# [Given data]
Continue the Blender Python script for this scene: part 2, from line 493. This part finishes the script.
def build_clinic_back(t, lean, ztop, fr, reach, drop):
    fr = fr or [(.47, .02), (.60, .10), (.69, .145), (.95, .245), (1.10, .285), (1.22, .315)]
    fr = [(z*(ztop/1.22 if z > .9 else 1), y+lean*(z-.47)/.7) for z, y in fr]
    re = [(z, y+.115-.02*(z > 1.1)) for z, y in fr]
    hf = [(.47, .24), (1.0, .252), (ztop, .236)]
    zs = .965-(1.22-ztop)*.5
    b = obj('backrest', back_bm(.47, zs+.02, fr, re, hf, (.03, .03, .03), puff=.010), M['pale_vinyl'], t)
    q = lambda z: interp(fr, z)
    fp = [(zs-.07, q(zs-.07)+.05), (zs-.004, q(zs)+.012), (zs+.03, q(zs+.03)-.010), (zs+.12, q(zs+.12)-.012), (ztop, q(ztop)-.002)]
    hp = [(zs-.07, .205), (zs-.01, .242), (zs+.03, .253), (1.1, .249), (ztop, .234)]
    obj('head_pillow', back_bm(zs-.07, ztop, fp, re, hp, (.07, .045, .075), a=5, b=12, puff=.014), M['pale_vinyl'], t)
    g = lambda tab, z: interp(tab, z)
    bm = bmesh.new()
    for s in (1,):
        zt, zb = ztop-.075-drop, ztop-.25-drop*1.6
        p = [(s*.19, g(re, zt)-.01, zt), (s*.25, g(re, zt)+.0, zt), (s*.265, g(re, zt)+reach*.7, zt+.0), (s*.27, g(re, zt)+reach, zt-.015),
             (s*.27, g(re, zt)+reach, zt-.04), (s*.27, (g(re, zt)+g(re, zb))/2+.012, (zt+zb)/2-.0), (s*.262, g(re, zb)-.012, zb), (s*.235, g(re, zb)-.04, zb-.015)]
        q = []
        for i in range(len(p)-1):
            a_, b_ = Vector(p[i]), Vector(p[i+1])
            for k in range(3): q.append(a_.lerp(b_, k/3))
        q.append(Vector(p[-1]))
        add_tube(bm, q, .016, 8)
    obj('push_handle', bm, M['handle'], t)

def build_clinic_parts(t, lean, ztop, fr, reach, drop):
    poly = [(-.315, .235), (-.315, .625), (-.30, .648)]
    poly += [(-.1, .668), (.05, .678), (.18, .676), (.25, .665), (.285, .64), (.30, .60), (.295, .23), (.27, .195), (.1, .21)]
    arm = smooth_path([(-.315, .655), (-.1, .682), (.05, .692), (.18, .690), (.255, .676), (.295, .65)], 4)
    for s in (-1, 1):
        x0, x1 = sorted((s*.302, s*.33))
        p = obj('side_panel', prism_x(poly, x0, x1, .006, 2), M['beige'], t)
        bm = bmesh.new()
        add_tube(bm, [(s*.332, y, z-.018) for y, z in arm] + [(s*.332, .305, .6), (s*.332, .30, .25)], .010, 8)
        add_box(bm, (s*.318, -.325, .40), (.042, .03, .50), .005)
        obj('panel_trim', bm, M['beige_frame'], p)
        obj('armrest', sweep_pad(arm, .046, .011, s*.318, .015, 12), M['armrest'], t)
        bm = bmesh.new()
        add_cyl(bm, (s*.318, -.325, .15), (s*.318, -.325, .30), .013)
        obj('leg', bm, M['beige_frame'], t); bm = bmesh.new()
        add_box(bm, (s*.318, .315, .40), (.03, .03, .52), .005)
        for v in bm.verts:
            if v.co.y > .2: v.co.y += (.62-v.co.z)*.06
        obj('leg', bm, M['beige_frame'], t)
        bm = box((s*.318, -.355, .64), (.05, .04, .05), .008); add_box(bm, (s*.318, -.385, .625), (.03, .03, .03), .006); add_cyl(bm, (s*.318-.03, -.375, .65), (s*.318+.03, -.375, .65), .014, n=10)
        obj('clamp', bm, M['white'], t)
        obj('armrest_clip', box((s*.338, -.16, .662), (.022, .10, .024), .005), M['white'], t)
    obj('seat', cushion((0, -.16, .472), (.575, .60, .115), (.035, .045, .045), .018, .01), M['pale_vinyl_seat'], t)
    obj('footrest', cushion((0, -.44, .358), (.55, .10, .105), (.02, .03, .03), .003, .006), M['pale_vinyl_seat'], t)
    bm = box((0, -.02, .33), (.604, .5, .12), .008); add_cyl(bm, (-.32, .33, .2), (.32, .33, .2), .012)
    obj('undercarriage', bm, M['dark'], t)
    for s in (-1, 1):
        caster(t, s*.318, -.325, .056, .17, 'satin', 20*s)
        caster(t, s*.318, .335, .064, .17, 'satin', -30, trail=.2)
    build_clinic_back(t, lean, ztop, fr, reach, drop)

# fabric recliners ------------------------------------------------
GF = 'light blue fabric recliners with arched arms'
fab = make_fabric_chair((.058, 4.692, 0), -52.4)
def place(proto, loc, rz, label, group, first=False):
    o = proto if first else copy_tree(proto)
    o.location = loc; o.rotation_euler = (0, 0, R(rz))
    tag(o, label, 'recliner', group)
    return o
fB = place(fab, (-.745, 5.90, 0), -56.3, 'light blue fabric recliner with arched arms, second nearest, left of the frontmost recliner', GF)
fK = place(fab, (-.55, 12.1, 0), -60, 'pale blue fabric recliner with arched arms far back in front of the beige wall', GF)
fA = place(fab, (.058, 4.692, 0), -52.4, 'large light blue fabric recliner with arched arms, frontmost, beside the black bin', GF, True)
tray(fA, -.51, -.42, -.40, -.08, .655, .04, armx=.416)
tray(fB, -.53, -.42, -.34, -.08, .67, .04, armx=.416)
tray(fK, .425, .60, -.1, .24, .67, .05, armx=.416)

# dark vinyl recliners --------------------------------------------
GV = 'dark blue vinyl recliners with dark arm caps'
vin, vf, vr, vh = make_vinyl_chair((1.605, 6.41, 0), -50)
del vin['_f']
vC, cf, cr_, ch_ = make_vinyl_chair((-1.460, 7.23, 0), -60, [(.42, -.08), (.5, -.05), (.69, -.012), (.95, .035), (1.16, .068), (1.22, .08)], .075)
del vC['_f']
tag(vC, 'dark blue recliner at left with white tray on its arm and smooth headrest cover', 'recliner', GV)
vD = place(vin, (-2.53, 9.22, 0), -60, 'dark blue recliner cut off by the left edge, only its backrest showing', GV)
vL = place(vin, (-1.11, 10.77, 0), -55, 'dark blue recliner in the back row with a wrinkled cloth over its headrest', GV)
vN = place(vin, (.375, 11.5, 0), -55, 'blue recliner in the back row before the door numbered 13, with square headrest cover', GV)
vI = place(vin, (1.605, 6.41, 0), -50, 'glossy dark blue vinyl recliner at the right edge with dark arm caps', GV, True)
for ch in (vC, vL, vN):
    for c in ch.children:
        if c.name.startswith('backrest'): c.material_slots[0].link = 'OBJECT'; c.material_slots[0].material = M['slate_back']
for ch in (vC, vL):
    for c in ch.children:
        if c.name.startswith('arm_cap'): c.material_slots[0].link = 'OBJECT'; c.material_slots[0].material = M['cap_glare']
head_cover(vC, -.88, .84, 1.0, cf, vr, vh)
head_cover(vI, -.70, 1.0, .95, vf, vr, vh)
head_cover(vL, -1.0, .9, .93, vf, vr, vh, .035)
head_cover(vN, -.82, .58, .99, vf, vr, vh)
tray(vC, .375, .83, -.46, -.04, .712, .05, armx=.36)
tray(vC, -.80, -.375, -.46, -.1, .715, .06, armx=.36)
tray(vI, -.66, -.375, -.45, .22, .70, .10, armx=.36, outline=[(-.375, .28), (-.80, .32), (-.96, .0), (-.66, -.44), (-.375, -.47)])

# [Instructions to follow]
Look at the material above and copy, word for word, its lines from the first through the one containing "obj('push_handle', bm, M['handle'], t)".

# [Task response]
Continue the Blender Python script for this scene: part 2, from line 493. This part finishes the script.
def build_clinic_back(t, lean, ztop, fr, reach, drop):
    fr = fr or [(.47, .02), (.60, .10), (.69, .145), (.95, .245), (1.10, .285), (1.22, .315)]
    fr = [(z*(ztop/1.22 if z > .9 else 1), y+lean*(z-.47)/.7) for z, y in fr]
    re = [(z, y+.115-.02*(z > 1.1)) for z, y in fr]
    hf = [(.47, .24), (1.0, .252), (ztop, .236)]
    zs = .965-(1.22-ztop)*.5
    b = obj('backrest', back_bm(.47, zs+.02, fr, re, hf, (.03, .03, .03), puff=.010), M['pale_vinyl'], t)
    q = lambda z: interp(fr, z)
    fp = [(zs-.07, q(zs-.07)+.05), (zs-.004, q(zs)+.012), (zs+.03, q(zs+.03)-.010), (zs+.12, q(zs+.12)-.012), (ztop, q(ztop)-.002)]
    hp = [(zs-.07, .205), (zs-.01, .242), (zs+.03, .253), (1.1, .249), (ztop, .234)]
    obj('head_pillow', back_bm(zs-.07, ztop, fp, re, hp, (.07, .045, .075), a=5, b=12, puff=.014), M['pale_vinyl'], t)
    g = lambda tab, z: interp(tab, z)
    bm = bmesh.new()
    for s in (1,):
        zt, zb = ztop-.075-drop, ztop-.25-drop*1.6
        p = [(s*.19, g(re, zt)-.01, zt), (s*.25, g(re, zt)+.0, zt), (s*.265, g(re, zt)+reach*.7, zt+.0), (s*.27, g(re, zt)+reach, zt-.015),
             (s*.27, g(re, zt)+reach, zt-.04), (s*.27, (g(re, zt)+g(re, zb))/2+.012, (zt+zb)/2-.0), (s*.262, g(re, zb)-.012, zb), (s*.235, g(re, zb)-.04, zb-.015)]
        q = []
        for i in range(len(p)-1):
            a_, b_ = Vector(p[i]), Vector(p[i+1])
            for k in range(3): q.append(a_.lerp(b_, k/3))
        q.append(Vector(p[-1]))
        add_tube(bm, q, .016, 8)
    obj('push_handle', bm, M['handle'], t)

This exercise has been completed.